This question goes back a few weeks, Python function(s) are mentioned… I’ve learned many programming languages in my career, never did bother with Python all that much, but since this is a Calculus question, I’ll proceed with that, so this answer will be mostly for Calculus posterity.
The problem has 2 parts:
(a) A centered bored hole of 1mm in the sphere.
(b) Given a resulting volume, same bore size, find the radius.
There are several approaches for such Volumes problems, including (a) “Parallel Disks” and “Cylindrical Shells”. We are asked to present both techniques, which I do, then solve them, and we confirm the same answer in both cases (which is not necessary in practice… one method is chosen when the problem lends itself to it more naturally).
(a) Parallel Disks
Consider a Sphere centered at the Origin, radius ‘r’, centered “bored” hole through the Sphere has radius “h” (hole).

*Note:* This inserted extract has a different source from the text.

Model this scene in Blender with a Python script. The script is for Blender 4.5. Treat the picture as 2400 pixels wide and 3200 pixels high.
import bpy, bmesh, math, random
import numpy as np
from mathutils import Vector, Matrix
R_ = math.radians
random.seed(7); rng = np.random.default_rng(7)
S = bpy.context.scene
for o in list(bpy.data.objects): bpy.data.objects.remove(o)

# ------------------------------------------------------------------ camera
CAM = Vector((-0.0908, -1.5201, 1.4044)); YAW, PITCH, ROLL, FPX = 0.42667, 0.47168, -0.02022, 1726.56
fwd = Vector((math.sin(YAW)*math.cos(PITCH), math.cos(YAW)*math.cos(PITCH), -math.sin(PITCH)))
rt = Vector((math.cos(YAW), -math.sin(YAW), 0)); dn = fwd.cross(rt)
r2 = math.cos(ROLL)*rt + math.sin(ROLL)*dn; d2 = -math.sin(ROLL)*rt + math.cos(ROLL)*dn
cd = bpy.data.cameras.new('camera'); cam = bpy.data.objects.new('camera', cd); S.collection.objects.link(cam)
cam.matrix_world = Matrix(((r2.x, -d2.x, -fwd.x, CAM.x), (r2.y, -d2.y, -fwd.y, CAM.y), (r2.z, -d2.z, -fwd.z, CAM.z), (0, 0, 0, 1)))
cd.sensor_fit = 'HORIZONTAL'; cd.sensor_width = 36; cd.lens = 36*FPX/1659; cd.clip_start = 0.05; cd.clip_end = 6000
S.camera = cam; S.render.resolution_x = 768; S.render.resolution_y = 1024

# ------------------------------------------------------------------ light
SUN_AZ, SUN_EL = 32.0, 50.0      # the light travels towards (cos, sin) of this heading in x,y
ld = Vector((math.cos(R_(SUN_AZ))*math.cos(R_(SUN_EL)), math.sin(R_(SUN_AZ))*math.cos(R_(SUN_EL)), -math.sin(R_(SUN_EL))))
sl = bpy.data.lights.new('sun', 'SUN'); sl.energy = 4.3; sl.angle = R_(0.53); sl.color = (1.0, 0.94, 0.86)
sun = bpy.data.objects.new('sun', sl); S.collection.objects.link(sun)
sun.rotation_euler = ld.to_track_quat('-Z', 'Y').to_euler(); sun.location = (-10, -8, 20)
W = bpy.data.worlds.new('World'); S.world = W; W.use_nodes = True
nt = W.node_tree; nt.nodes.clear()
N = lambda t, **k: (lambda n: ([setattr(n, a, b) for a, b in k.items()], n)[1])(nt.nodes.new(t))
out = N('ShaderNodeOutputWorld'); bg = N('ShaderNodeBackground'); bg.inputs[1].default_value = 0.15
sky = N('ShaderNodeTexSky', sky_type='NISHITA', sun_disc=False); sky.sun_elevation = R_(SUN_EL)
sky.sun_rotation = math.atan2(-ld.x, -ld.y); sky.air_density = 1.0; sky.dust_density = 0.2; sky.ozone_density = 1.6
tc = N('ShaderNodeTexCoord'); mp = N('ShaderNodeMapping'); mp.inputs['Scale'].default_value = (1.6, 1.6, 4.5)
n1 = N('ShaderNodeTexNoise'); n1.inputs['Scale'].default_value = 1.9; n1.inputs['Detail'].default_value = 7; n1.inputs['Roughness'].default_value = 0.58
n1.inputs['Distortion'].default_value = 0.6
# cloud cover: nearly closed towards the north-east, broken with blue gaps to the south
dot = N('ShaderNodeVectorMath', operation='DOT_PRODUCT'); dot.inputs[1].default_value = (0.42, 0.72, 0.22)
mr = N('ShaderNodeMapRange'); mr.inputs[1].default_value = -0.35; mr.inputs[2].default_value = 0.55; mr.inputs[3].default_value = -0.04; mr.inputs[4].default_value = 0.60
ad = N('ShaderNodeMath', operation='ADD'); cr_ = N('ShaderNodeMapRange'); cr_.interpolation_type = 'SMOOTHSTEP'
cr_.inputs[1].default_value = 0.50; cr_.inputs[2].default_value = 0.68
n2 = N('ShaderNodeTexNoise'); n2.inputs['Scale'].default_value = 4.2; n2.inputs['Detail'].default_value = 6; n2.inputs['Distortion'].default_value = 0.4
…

The bore to be considered is vertical, centered around y-axis. The circle x² + y² = r² is rotated about the y-axis for the sphere. Consider the “Hemisphere” with “bore”:
The bore extends from 0 to x = h ==> For Hemisphere, y goes from 0 to yₘₐₓ = √(r² - h²) for our Integration on “y”.
V ≈ 2 Σ πxᵢ²Δy - πh²Δy ==> V = 2 ∫₀ʸ⁻ᵐᵃˣ [π(r² - y²) - π(h²)] dy = 2 ∫₀ʸ⁻ᵐᵃˣ [π(r² - h²) - π(y²)] dy
V = 2π ∫₀ʸ⁻ᵐᵃˣ [(r² - h²) - y²] dy= 2π ∫₀ʸ⁻ᵐᵃˣ [(r² - h²) - y²] dy = 2π [(r² - h²)y - y³/3] | ₀ʸ⁻ᵐᵃˣ
V = 2π [(r² - h²)√(r² - h²) - (√(r² - h²))³ / 3] = 2π(2/3) (r² - h²)³/² ==> V = (4π/3)(r² - h²)³/²
For bore hole h = 1, V = (4π/3)(r² - 1)³/²
(b) Cylindrical Shells (about y-axis)
xᵢ : h -> r ==> V ≈ Σ [ π(xᵢ + Δx)² - πxᵢ² ] (2yᵢ) = Σ [ π(xᵢ + Δx)² - πxᵢ² ] (2√(r² - xᵢ²)) ==>
V ≈ 2 Σ [ π(xᵢ² + 2xᵢΔx + Δx² - πxᵢ² ] (√(r² - xᵢ²)) = 2 Σ [ π(2xᵢ + Δx ] (√(r² - xᵢ²)) ᵢΔx
= 2 Σ [ π(2xᵢ) (√(r² - xᵢ²) Δx ==>
V = (h -> r) 2π ∫ √(r² - x²)(2x dx) = (h -> r) (-2π) ∫ (r² - x²)¹/²(-2x dx) = (-2π) (r² - x²)³/² / (3/2) | (h -> r)
V = (-2π)(2/3) [ (r² - r²)³/² - (r² - h²)³/² ] ==> V = (4π/3)(r² - h²)³/²
(c) Given V = 200 mm³, with bore hole ‘h=1 mm', find radius ‘r’
V = (4π/3)(r² - h²)³/² = 200 ==> (4π/3)(r² - 1)³/² = 200 ==> r² - 1 = [200(3/4π)]²/³ ==> r² = 1 + [200(3/4π)]²/³ ==>
r = √(1 + [200(3/4π)]²/³) ==> r = √(1 + 13.16) ==> r = √(14.16) ==> r = 3.76 mm
(d) Observations
Fwiw, the volumed bored out of the sphere is _not_ a cylinder, but removed what would be both "rounded ends” at each end of the cylinder, as well:
Volume of Sphere: (4π/3)r³
Volume of Bore: (4π/3)[r³ - (r² - h²)³/²]
Volume of Cylinder bored out (without the “end caps”): πh²√(r² - h²) # see “yₘₐₓ" in (a) above.
Volume of bored “end caps” : (Volume of Bore) - (Volume of Cylinder bored) =
(4π/3)[r³ - (r² - h²)³/²] - πh²√(r² - h²) = π [ (4/3)[r³ - (r² - h²)³/²] - h²√(r² - h²) ] # a mouthful !!